EXERCISE: Each line from the beginning of the data below through the line containing "wF = side_wardrobe('R', YR, .782, .14, .18, 'glass-door" should be repeated exactly, please.

DATA SECTION:
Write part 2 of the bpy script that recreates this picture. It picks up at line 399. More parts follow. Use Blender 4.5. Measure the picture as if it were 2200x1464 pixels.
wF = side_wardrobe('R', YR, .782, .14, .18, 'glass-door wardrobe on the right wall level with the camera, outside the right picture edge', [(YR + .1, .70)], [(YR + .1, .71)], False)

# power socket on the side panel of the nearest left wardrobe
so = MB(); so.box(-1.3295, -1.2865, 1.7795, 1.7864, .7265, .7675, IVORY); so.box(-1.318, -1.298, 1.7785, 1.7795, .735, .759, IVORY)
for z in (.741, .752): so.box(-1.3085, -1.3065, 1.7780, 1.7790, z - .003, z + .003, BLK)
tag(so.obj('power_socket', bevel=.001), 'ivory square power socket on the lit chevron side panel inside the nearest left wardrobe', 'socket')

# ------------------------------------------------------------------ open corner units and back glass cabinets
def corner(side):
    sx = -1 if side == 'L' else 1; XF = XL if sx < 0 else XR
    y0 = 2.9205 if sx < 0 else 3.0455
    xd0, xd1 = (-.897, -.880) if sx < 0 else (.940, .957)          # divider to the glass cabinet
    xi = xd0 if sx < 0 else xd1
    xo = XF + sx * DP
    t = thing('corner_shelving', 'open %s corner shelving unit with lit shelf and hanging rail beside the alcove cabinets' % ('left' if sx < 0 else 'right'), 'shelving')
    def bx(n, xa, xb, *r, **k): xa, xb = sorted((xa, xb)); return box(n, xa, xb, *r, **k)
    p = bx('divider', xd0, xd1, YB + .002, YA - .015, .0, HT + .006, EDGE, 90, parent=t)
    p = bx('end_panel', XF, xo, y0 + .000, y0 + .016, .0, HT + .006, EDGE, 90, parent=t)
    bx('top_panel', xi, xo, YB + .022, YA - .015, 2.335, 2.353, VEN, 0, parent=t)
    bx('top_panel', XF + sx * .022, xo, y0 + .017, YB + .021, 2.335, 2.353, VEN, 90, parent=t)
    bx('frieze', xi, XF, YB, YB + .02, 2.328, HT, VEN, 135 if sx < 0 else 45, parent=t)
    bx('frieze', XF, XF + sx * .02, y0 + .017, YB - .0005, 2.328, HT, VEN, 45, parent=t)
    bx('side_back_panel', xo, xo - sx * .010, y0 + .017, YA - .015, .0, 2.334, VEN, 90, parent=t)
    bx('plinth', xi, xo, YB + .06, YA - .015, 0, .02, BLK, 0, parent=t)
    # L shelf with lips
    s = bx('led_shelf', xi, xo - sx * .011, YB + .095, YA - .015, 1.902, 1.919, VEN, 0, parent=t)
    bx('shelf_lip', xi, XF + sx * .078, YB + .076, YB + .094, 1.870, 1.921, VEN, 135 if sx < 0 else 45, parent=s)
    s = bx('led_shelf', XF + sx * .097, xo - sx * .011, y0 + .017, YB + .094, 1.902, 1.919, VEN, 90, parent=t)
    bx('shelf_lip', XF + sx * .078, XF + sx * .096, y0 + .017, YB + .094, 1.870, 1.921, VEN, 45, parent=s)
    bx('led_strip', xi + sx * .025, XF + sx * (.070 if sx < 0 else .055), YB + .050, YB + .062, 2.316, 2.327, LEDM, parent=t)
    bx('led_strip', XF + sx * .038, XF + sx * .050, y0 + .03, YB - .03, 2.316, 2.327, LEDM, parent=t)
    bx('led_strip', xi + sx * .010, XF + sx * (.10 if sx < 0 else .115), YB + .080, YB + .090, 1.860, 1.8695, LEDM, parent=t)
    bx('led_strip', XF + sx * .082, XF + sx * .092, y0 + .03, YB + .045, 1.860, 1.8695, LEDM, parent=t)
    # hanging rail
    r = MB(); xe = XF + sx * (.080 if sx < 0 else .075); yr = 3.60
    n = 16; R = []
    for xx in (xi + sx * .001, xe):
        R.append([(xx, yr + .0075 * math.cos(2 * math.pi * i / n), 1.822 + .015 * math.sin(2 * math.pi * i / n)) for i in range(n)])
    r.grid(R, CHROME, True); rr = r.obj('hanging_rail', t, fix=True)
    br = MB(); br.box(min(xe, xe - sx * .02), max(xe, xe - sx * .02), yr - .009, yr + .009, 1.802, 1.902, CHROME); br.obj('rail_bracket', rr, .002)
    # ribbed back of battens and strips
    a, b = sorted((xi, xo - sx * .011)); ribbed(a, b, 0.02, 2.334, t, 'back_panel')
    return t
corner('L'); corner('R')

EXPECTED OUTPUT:
Write part 2 of the bpy script that recreates this picture. It picks up at line 399. More parts follow. Use Blender 4.5. Measure the picture as if it were 2200x1464 pixels.
wF = side_wardrobe('R', YR, .782, .14, .18, 'glass-door wardrobe on the right wall level with the camera, outside the right picture edge', [(YR + .1, .70)], [(YR + .1, .71)], False)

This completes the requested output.